Moore’s Law isn’t dead. Again.

…unless you’re a pedant.
Moore’s Law is strictly about the number of transistors on a chip doubling every 18 months. But by proxy what we really mean is what those transistors mean. More transistors meant faster processing. So when most people speak of his Law, they mean Moore was predicting computers to double in speed every few years.
And every year it has been. And every year people write articles why it has stopped, or will imminently stop.
Most recent is the claim that we’ve reached the smallest size for light fabrication of chips. The best one I heard said that any smaller and we get quantum tunnelling effects where electrons tunnel under QM laws into different paths.

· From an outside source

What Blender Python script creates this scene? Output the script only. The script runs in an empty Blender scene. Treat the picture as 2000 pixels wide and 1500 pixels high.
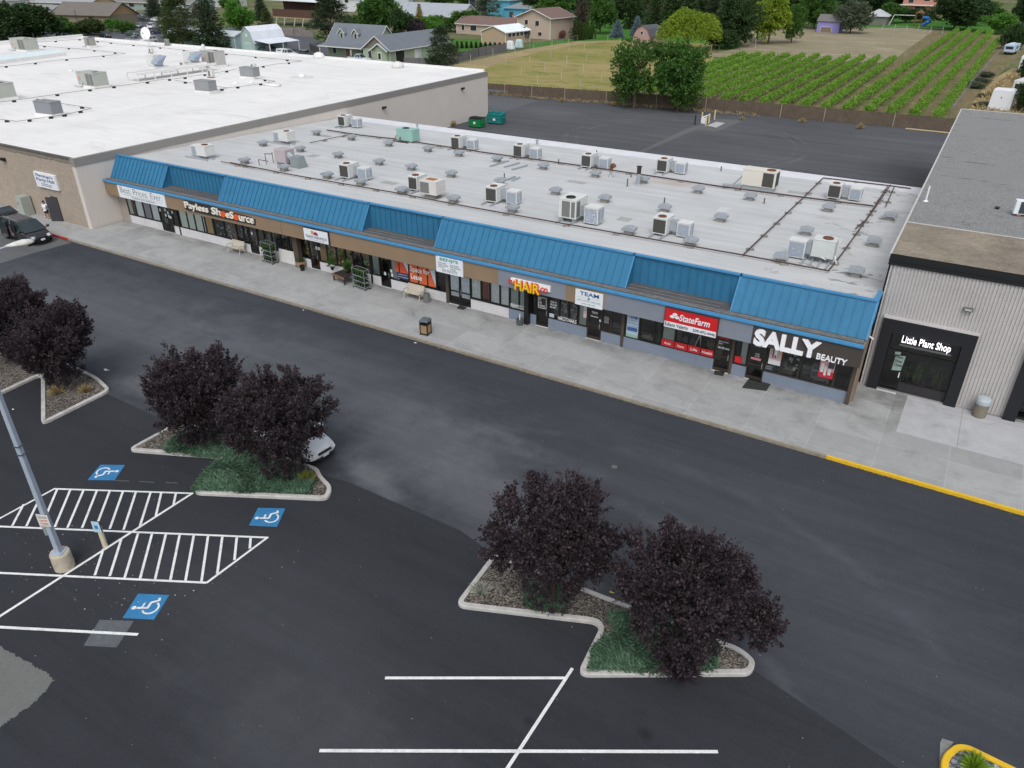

And yet at the same time, new ways of imprinting chips mean they reduce the heat and transfer time of electrons, making the same chips go faster. And 3D stacking of multiple chip layers is now proven in R&D prototypes building upwards (does having more transistors per square inch count if you build multiple layers?). Then we have parallelism of more chips and better memory caching mean computers appear to go 2x faster for given workloads.
And today’s announcements of using laser bursts to speed up logic gates means we can have the same number of transistors, but they work faster with less heat.
Meaning that in the end, transistor numbers may not be doubling, but effective appearance of speed is still going up.
And as hardware processing goes up, people think of new applications that need faster processing. Nobody was thinking of streaming TV shows when we only had dial up modems! Improve the hardware, and the software follows. When software lags, people invest in better hardware – repeat the loop.
Meaning we will still have to upgrade our PCs when the next version of Windows or Macintosh bloats its way to us from the download servers. But that’s not a bad thing, unless you want to go back to using an XT with 3 colour CGA graphics and a floppy disk drive?
Technology keeps marching on, and that’s a good thing. It’s what you do with it that counts. Do you binge watch mind-numbing dross, or create something impactful and inspiring for the world?